_Given material_
● ● ● ● ●
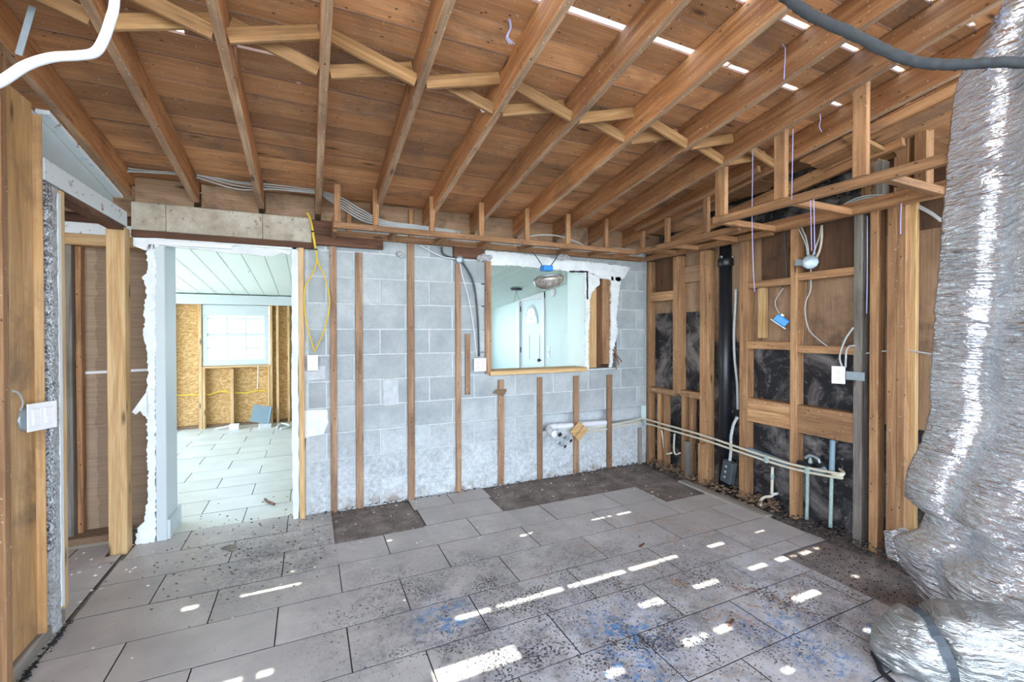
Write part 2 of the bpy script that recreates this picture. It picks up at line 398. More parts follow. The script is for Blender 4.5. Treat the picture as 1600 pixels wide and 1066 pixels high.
# ------------------------------------------------------------------ big structure: ground, floor slab, tiles
BY, RX, LX = 3.70, 3.25, -1.05          # face of block wall, face of right studs, face of left wall
g = struct(box('ground', (-30, -30, -.40), (30, 40, -.20), M['ground'], c=.01))
floor = struct(link('floor', mesh('floor', [(-3, -3, -.012), (4.6, -3, -.012), (4.6, 9.2, -.012), (-3, 9.2, -.012), (-3, -3, -.2), (4.6, -3, -.2), (4.6, 9.2, -.2), (-3, 9.2, -.2)],
    [(0, 1, 2, 3), (7, 6, 5, 4), (0, 4, 5, 1), (1, 5, 6, 2), (2, 6, 7, 3), (3, 7, 4, 0)]), M['slab']))
TW, TP, TX, TR = .30670, .23199, -.47716, 1.975
cuts = [(.15, .742, 3.12, 3.70), (1.39, 2.65, 3.13, 3.70), (2.65, 3.4, 2.75, 3.70), (2.67, 3.6, -3, 1.80), (3.13, 5, -3, BY), (-1.075, -1.057, -3, 3.6), (-1.26, -1.05, -3, 2.84), (-1.16, -1.04, 3.54, 3.95), (-1.06, -.86, 3.655, 3.94)]
def subtract(r, q):
    x0, x1, y0, y1 = r; a0, a1, b0, b1 = q
    if a0 >= x1 or a1 <= x0 or b0 >= y1 or b1 <= y0: return [r]
    out = []
    if a0 > x0: out.append((x0, a0, y0, y1))
    if a1 < x1: out.append((a1, x1, y0, y1))
    xa, xb = max(x0, a0), min(x1, a1)
    if b0 > y0: out.append((xa, xb, y0, b0))
    if b1 < y1: out.append((xa, xb, b1, y1))
    return out
_tm = {}
def tile_mesh(w_, d_, key):
    k = (round(w_, 3), round(d_, 3), key)
    if k not in _tm:
        me = bpy.data.meshes.new('tile'); b = bmesh.new(); bmesh.ops.create_cube(b, size=1)
        bmesh.ops.scale(b, vec=(w_, d_, .012), verts=b.verts)
        bmesh.ops.bevel(b, geom=[e for e in b.edges if e.verts[0].co.z > 0 and e.verts[1].co.z > 0], offset=.0007, segments=1, affect='EDGES')
        for f in b.faces:
            if abs(f.normal.z) < .3: f.material_index = 1
        b.to_mesh(me); b.free(); me.materials.append(M['tile2'] if key else M['tile']); me.materials.append(M['grout']); _tm[k] = me
    return _tm[k]
G = .0028
for j in range(1, 27):
    y1 = (j+TP)*TW; y0 = y1-TW
    if y0 > 7.55: break
    far = y0 > BY+.02
    xo = TX + (j % 2)*TR/2
    for i in range(-6, 9):
        x0 = (xo+i*TR)*TW; x1 = x0+TR*TW
        if x1 < -2.2 or x0 > 3.35: continue
        if far and (x0 > .45 or x1 < -2.3): continue
        rects = [(x0+G, x1-G, y0+G, y1-G)]
        for q in cuts: rects = [p for r in rects for p in subtract(r, q)]
        if y1 > 3.70 and y0 < 3.94:      # the row under the block wall shows in the doorways only
            for q in ((-.06, 3.6, 3.69, 3.92),): rects = [p for r in rects for p in subtract(r, q)]
        for a0, a1, b0, b1 in rects:
            if a1-a0 < .03 or b1-b0 < .03: continue
            o = link('tile', tile_mesh(a1-a0, b1-b0, far), M['tile2'] if far else M['tile'], floor,
                     Matrix.Translation(((a0+a1)/2, (b0+b1)/2, -.006 + random.uniform(-.0008, .0008))) @ Matrix.Rotation(random.uniform(-.002, .002), 4, 'X'))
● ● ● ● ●
_Challenge_
Copy out each line exactly, without the pictures.

_Answer to the exercise_
Write part 2 of the bpy script that recreates this picture. It picks up at line 398. More parts follow. The script is for Blender 4.5. Treat the picture as 1600 pixels wide and 1066 pixels high.
# ------------------------------------------------------------------ big structure: ground, floor slab, tiles
BY, RX, LX = 3.70, 3.25, -1.05          # face of block wall, face of right studs, face of left wall
g = struct(box('ground', (-30, -30, -.40), (30, 40, -.20), M['ground'], c=.01))
floor = struct(link('floor', mesh('floor', [(-3, -3, -.012), (4.6, -3, -.012), (4.6, 9.2, -.012), (-3, 9.2, -.012), (-3, -3, -.2), (4.6, -3, -.2), (4.6, 9.2, -.2), (-3, 9.2, -.2)],
    [(0, 1, 2, 3), (7, 6, 5, 4), (0, 4, 5, 1), (1, 5, 6, 2), (2, 6, 7, 3), (3, 7, 4, 0)]), M['slab']))
TW, TP, TX, TR = .30670, .23199, -.47716, 1.975
cuts = [(.15, .742, 3.12, 3.70), (1.39, 2.65, 3.13, 3.70), (2.65, 3.4, 2.75, 3.70), (2.67, 3.6, -3, 1.80), (3.13, 5, -3, BY), (-1.075, -1.057, -3, 3.6), (-1.26, -1.05, -3, 2.84), (-1.16, -1.04, 3.54, 3.95), (-1.06, -.86, 3.655, 3.94)]
def subtract(r, q):
    x0, x1, y0, y1 = r; a0, a1, b0, b1 = q
    if a0 >= x1 or a1 <= x0 or b0 >= y1 or b1 <= y0: return [r]
    out = []
    if a0 > x0: out.append((x0, a0, y0, y1))
    if a1 < x1: out.append((a1, x1, y0, y1))
    xa, xb = max(x0, a0), min(x1, a1)
    if b0 > y0: out.append((xa, xb, y0, b0))
    if b1 < y1: out.append((xa, xb, b1, y1))
    return out
_tm = {}
def tile_mesh(w_, d_, key):
    k = (round(w_, 3), round(d_, 3), key)
    if k not in _tm:
        me = bpy.data.meshes.new('tile'); b = bmesh.new(); bmesh.ops.create_cube(b, size=1)
        bmesh.ops.scale(b, vec=(w_, d_, .012), verts=b.verts)
        bmesh.ops.bevel(b, geom=[e for e in b.edges if e.verts[0].co.z > 0 and e.verts[1].co.z > 0], offset=.0007, segments=1, affect='EDGES')
        for f in b.faces:
            if abs(f.normal.z) < .3: f.material_index = 1
        b.to_mesh(me); b.free(); me.materials.append(M['tile2'] if key else M['tile']); me.materials.append(M['grout']); _tm[k] = me
    return _tm[k]
G = .0028
for j in range(1, 27):
    y1 = (j+TP)*TW; y0 = y1-TW
    if y0 > 7.55: break
    far = y0 > BY+.02
    xo = TX + (j % 2)*TR/2
    for i in range(-6, 9):
        x0 = (xo+i*TR)*TW; x1 = x0+TR*TW
        if x1 < -2.2 or x0 > 3.35: continue
        if far and (x0 > .45 or x1 < -2.3): continue
        rects = [(x0+G, x1-G, y0+G, y1-G)]
        for q in cuts: rects = [p for r in rects for p in subtract(r, q)]
        if y1 > 3.70 and y0 < 3.94:      # the row under the block wall shows in the doorways only
            for q in ((-.06, 3.6, 3.69, 3.92),): rects = [p for r in rects for p in subtract(r, q)]
        for a0, a1, b0, b1 in rects:
            if a1-a0 < .03 or b1-b0 < .03: continue
            o = link('tile', tile_mesh(a1-a0, b1-b0, far), M['tile2'] if far else M['tile'], floor,
                     Matrix.Translation(((a0+a1)/2, (b0+b1)/2, -.006 + random.uniform(-.0008, .0008))) @ Matrix.Rotation(random.uniform(-.002, .002), 4, 'X'))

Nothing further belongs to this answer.